A finales de mayo de este año, el Alto Comisionado de Derechos Humanos de la ONU denunció la desaparición de 23 personas en Nuevo Laredo, Tamaulipas. Según la organización, estas desapariciones, ocurridas entre febrero y mayo, fueron cometidas por una fuerza federal mexicana. Hace unos días, la CNDH emitió una recomendación al titular de la Secretaría de la Marina por la desaparición de 10 personas en Nuevo León y Tamaulipas. Las organizaciones locales que trabajan -a pesar de las constantes amenazas- con familiares de desaparecidos dan cifras mucho mayores. Mujeres, hombres, adolescentes son detenidos en carreteras o en sus casas por agentes de seguridad para nunca más ser vistos. La respuesta del Estado mexicano ha sido lenta en la búsqueda de los desaparecidos, pero veloz para cuestionar la veracidad de las denuncias.
Estos casos ponen en evidencia el desastre de una política de seguridad que opera sin transparencia y sin rendición de cuentas, bajo una lógica de guerra que entiende a las personas como -potenciales- enemigos del Estado y no como ciudadanos con derechos.
A la vez, la ausencia del Estado es evidente en numerosos espacios del país: poblados sin servicio de agua o luz, calles sin alumbrado, servicios de salud y transporte público deficientes, los mismos hoyos que van haciéndose más grandes con cada temporada de lluvias.

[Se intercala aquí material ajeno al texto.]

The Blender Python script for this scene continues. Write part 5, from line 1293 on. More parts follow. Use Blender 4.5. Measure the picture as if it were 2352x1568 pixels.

No sorprende en este contexto la falta de legitimidad del Estado, de sus agentes y de sus normas. Si pensamos en las leyes como una expresión del Estado, no asombra tampoco el incumplimiento generalizado del derecho que vemos en México. ¿Qué significa el «Estado de derecho» en un país donde el principal rostro del Estado es la violencia? ¿Por qué debemos los ciudadanos aceptar y cumplir con sus normas?